DATA PROVIDED:

______________________________

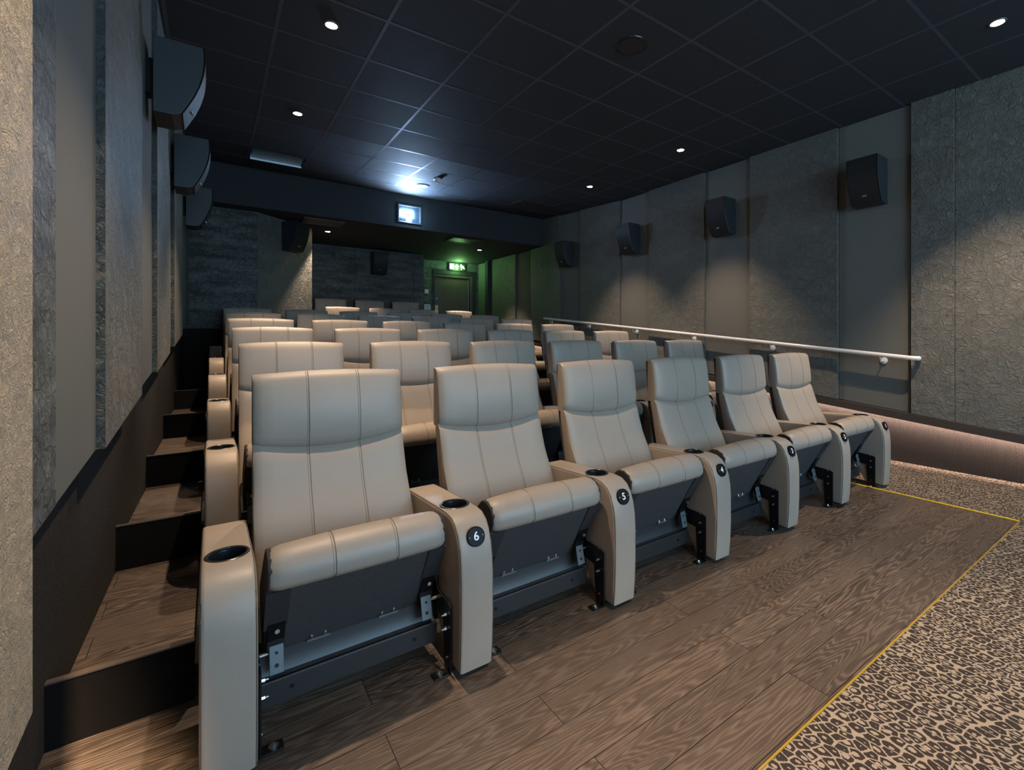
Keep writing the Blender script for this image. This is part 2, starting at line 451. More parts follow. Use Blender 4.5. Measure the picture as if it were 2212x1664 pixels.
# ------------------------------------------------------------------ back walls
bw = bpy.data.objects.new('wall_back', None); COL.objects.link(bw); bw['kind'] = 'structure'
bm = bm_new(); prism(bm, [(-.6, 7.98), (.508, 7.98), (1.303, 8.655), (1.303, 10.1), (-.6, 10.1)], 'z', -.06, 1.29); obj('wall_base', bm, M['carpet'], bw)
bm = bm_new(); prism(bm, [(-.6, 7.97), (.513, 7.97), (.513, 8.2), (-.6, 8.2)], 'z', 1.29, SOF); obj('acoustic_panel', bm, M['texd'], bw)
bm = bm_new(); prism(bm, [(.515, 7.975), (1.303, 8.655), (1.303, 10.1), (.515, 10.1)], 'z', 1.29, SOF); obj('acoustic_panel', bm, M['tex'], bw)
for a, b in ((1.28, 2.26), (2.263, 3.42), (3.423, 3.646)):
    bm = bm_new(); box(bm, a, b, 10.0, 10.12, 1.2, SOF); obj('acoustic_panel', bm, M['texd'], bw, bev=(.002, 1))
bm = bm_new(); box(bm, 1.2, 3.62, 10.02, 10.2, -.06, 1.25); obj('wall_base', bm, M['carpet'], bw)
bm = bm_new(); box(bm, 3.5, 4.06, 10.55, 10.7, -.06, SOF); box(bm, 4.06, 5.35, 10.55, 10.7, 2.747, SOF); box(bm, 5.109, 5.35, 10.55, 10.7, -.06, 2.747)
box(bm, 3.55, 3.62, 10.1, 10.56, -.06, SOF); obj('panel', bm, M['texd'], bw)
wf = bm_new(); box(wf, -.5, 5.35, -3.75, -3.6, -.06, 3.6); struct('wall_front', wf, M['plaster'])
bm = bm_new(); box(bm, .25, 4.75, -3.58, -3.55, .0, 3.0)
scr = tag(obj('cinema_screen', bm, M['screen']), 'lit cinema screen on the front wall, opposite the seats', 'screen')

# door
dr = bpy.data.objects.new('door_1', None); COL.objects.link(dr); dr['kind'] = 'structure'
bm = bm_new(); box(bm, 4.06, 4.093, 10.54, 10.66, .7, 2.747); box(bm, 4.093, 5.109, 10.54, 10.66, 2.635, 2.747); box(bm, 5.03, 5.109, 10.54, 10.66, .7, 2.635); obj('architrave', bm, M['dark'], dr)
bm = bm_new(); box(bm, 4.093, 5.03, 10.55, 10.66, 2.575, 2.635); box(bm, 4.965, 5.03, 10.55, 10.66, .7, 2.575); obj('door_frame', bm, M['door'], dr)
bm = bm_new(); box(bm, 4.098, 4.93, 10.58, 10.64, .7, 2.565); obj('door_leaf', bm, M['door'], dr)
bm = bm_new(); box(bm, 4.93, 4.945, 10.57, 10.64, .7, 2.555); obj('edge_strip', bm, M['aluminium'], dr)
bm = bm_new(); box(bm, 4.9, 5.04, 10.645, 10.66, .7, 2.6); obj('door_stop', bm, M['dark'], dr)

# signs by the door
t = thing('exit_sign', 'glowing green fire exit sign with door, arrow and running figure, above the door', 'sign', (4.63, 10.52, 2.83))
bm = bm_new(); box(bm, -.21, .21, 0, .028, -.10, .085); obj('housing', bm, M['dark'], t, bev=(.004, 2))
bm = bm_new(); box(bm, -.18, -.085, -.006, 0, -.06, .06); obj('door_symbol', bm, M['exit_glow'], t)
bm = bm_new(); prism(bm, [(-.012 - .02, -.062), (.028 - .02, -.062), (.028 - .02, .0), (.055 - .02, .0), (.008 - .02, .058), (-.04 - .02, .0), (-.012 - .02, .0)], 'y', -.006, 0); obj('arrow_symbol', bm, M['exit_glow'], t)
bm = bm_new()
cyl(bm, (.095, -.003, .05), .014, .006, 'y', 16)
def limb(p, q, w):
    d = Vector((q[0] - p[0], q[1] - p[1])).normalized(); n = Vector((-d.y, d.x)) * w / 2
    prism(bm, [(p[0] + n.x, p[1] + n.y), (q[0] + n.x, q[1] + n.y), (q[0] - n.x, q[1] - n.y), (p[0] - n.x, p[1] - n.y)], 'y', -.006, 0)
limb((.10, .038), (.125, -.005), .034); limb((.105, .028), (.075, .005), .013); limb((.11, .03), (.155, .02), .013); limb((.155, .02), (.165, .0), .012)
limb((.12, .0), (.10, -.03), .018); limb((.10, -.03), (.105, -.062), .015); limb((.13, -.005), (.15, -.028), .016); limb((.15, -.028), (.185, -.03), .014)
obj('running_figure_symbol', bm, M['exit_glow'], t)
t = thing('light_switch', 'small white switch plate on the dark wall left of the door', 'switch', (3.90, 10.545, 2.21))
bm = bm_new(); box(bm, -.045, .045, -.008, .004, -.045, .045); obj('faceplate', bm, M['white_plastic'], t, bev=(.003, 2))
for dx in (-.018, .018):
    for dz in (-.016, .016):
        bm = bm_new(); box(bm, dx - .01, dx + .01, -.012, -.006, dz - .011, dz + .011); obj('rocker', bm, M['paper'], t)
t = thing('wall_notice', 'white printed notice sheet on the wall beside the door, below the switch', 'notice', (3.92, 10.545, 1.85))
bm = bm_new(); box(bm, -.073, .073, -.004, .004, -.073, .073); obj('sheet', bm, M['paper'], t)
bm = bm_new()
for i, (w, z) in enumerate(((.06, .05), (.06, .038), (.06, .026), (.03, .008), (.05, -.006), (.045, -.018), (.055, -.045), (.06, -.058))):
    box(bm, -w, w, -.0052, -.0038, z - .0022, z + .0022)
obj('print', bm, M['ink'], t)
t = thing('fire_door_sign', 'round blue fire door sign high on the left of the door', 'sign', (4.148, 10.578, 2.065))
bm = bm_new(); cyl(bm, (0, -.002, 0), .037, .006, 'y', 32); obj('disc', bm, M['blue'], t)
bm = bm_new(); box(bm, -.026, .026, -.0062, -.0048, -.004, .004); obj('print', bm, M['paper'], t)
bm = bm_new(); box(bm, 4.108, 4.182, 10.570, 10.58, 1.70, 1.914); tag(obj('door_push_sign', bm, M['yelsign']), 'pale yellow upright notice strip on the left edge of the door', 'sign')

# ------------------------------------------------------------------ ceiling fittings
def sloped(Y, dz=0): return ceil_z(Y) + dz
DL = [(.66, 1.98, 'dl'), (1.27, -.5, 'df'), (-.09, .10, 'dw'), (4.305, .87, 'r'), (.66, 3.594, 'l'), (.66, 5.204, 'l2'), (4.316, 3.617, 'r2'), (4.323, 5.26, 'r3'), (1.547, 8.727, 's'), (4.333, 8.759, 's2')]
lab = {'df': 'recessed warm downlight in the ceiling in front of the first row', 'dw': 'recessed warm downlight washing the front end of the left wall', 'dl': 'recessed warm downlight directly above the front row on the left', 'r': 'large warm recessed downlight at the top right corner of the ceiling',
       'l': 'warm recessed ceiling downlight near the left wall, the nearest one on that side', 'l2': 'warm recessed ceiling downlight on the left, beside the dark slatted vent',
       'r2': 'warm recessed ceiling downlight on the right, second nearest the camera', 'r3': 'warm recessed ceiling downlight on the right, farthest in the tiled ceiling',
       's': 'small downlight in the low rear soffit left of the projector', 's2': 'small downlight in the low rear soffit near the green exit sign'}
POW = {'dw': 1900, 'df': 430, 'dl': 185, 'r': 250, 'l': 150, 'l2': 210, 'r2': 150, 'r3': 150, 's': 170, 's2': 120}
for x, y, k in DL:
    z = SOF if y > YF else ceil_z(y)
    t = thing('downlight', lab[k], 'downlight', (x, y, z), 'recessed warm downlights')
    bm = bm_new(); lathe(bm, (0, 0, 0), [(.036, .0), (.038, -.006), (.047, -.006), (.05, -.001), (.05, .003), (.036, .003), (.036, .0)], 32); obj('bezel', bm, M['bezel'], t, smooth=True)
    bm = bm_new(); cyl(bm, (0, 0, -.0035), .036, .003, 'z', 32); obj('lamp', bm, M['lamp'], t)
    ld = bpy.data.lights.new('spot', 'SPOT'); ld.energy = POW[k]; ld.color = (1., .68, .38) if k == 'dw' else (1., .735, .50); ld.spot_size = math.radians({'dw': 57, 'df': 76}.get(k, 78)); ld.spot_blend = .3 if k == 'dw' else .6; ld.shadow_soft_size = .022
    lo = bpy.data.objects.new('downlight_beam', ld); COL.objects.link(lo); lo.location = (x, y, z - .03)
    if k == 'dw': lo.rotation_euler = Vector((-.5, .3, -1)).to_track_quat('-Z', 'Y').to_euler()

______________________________

WHAT THIS TASK INVOLVES: With all pictures left out, please transcribe exactly the lines from the start of the material through the line with "scr = tag(obj('cinema_screen', bm, M['screen']), 'lit".

EXERCISE ANSWER:
Keep writing the Blender script for this image. This is part 2, starting at line 451. More parts follow. Use Blender 4.5. Measure the picture as if it were 2212x1664 pixels.
# ------------------------------------------------------------------ back walls
bw = bpy.data.objects.new('wall_back', None); COL.objects.link(bw); bw['kind'] = 'structure'
bm = bm_new(); prism(bm, [(-.6, 7.98), (.508, 7.98), (1.303, 8.655), (1.303, 10.1), (-.6, 10.1)], 'z', -.06, 1.29); obj('wall_base', bm, M['carpet'], bw)
bm = bm_new(); prism(bm, [(-.6, 7.97), (.513, 7.97), (.513, 8.2), (-.6, 8.2)], 'z', 1.29, SOF); obj('acoustic_panel', bm, M['texd'], bw)
bm = bm_new(); prism(bm, [(.515, 7.975), (1.303, 8.655), (1.303, 10.1), (.515, 10.1)], 'z', 1.29, SOF); obj('acoustic_panel', bm, M['tex'], bw)
for a, b in ((1.28, 2.26), (2.263, 3.42), (3.423, 3.646)):
    bm = bm_new(); box(bm, a, b, 10.0, 10.12, 1.2, SOF); obj('acoustic_panel', bm, M['texd'], bw, bev=(.002, 1))
bm = bm_new(); box(bm, 1.2, 3.62, 10.02, 10.2, -.06, 1.25); obj('wall_base', bm, M['carpet'], bw)
bm = bm_new(); box(bm, 3.5, 4.06, 10.55, 10.7, -.06, SOF); box(bm, 4.06, 5.35, 10.55, 10.7, 2.747, SOF); box(bm, 5.109, 5.35, 10.55, 10.7, -.06, 2.747)
box(bm, 3.55, 3.62, 10.1, 10.56, -.06, SOF); obj('panel', bm, M['texd'], bw)
wf = bm_new(); box(wf, -.5, 5.35, -3.75, -3.6, -.06, 3.6); struct('wall_front', wf, M['plaster'])
bm = bm_new(); box(bm, .25, 4.75, -3.58, -3.55, .0, 3.0)
scr = tag(obj('cinema_screen', bm, M['screen']), 'lit cinema screen on the front wall, opposite the seats', 'screen')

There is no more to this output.